Ah bir de… bir beyin takımına ihtiyacım var. İki haftada bir veya her ay bir araya gelip de fotoğraf üzerine konuşabileceğim, kitaplardan sohbet edebileceğim beş kişilik bir dost kulübü, arkadaş grubu ya da benim deyimimle beyin takımı… Kimsenin kendisini zorunlu hissetmediği, birbirimizi anlayabildiğimiz, her buluşmamızda tüm enerjimizi yeniden kazanmış ve yeni kararlar almış, çok güzel paylaşımlarda bulunabildiğimiz bir beyin takımı…

Ve Eyüp Sultan…

Eyüp Sultan Camii, İstanbul’a gelmeden önce dilimde ve gönlümdeydi. Orayı ziyaret etmeyi, bir Ramazan’da orada iftar yapıp sahura kadar kalmayı gönlümden çok geçiriyordum. Aylar önce Eyüp Çocuk Yuvasındaki proje için oraya gittiğimde yüksek duvarların ardında karşımda onu gördüğümde sadece sessizce selamlamakla yetinmiştim. Çocuk yuvası tam da Eyüp Sultan Camiinin yanı başındaydı ve birkaç defa daha oraya gitmeme rağmen caminin içine girmedim. Buraya çocuklar için geldim, oysa sana özel geldiğim zaman içeri gireceğim dedim. Hâlâ o özel randevu için erteliyorum Eyüp Sultan’a gitmeyi. Fatih Camii, Sultanahmet Camii ve Yeni Camii’nin bendeki tesirini de ömrümce tatmadığım enfes duygular olarak tanımlayacağım.
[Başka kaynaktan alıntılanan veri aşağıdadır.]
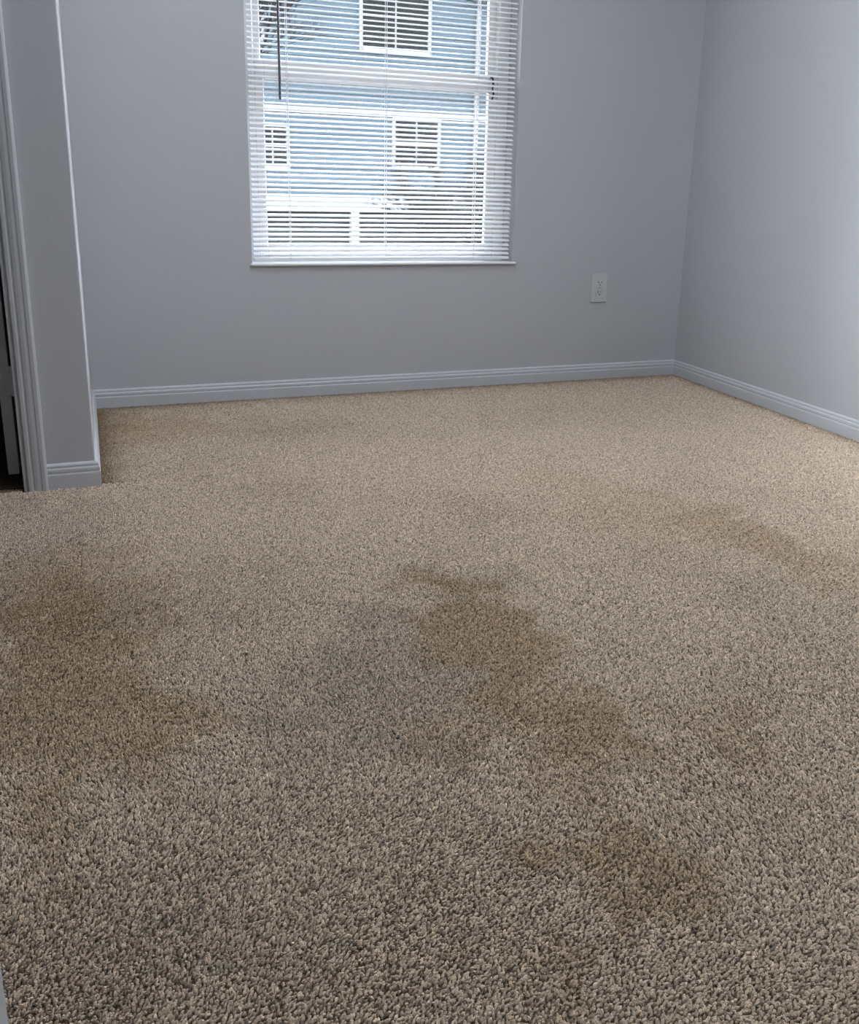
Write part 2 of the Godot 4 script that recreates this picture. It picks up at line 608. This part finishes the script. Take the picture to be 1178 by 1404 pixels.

Kimini paylaştım ama birçoğunu paylaşmadım. İstanbul’da bulunduğum dokuz ay boyunca farklı sebeplerle çok iyi insanlarla tanıştım, birçoğu da beni bu blog sayesinde tanıyan ve yıllardır neredeyse her şeyimi bilen kişilerdi. Onlardan yani sizlerden okur, takipçi ya da ziyaretçi diye bahsetmek de tuhafıma gidiyor. Bazılarıyla yüz yüze tanışmış olmaktan çok mutlu olurken bunu buraya yazmak ne kadar doğru olur emin değilim ama bazıları için de keşke iletişimimiz dijital dünyadan ibaret kalsaymış dediklerim oldu. Hayal kırıklığına uğradığım gibi hayal kırıklığına uğrattığım da oldu. Ancak bazıları da e-yaşam dünyamın gizli kahramanlarıyken İstanbullu hayatımın da birer kahramanı oldular. Beni çok mutlu ettiler, çok heyecanlandırdılar, çok şaşırttılar. İstanbul’da olup arada yazıştığımız ancak hâlâ yüz yüze görüşemediğimiz arkadaşlar var; belki bu hep böyle gider belki herkes kendisini hazır hissettiği anda buluşulur ve yüz yüze tanışılır. Ben kayıt yok, fotoğraf yok, blogda bahsetmek yok sözümü şimdiye kadar hep tuttum, bunun sözünü bir de buradan yazılı olarak verebilirim.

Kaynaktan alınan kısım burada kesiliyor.